Task and Motion Planning (TAMP) approaches are effective at planning long-horizon autonomous robot manipulation. However, because they require a planning model, it can be difficult to apply them to domains where the environment and its dynamics are not fully known. We propose to overcome these limitations by leveraging deep generative modeling, specifically diffusion models, to learn constraints and samplers that capture these difficult-to-engineer aspects of the planning model. These learned samplers are composed and combined within a TAMP solver in order to find action parameter values jointly that satisfy the constraints along a plan. To tractably make predictions for unseen objects in the environment, we define these samplers on low-dimensional learned latent embeddings of changing object state. We evaluate our approach in an articulated object manipulation domain and show how the combination of classical TAMP, generative learning, and latent embeddings enables long-horizon constraint-based reasoning.
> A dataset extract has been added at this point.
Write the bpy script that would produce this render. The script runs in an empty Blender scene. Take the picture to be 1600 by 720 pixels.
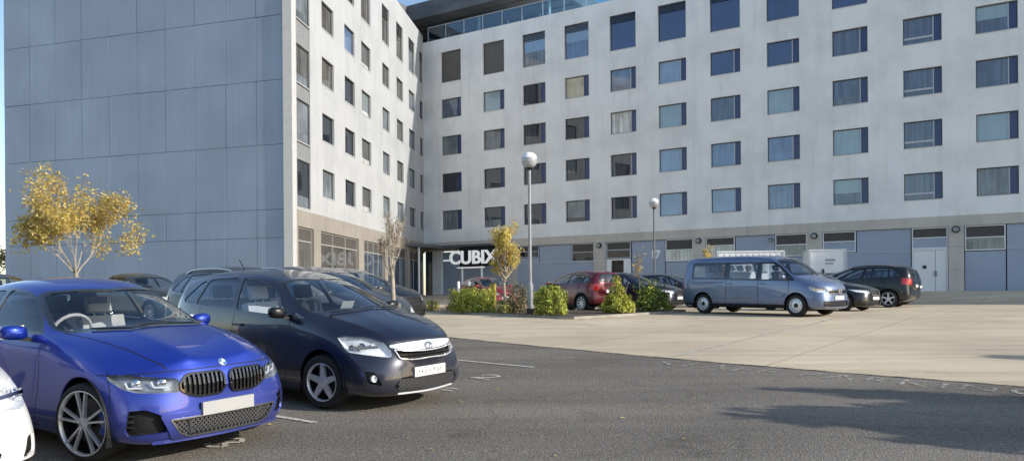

翻译：任务与运动规划（TAMP）方法在规划长时域自主机器人操作方面效果显著。然而，由于这类方法需要规划模型，其难以应用于环境及其动力学特性不完全已知的领域。我们提出通过利用深度生成模型（特别是扩散模型）来学习规划模型中难以工程化的约束与采样器，从而克服这些限制。这些学习到的采样器在TAMP求解器中被组合与集成，以联合找到满足规划路径约束的动作参数值。为对环境中的未知物体进行可推断预测，我们将这些采样器定义在低维度的学习潜嵌入上，该嵌入表征变化中的物体状态。我们在铰接式物体操作领域评估了该方法，并展示了经典TAMP、生成式学习与潜嵌入相结合如何实现长时域基于约束的推理。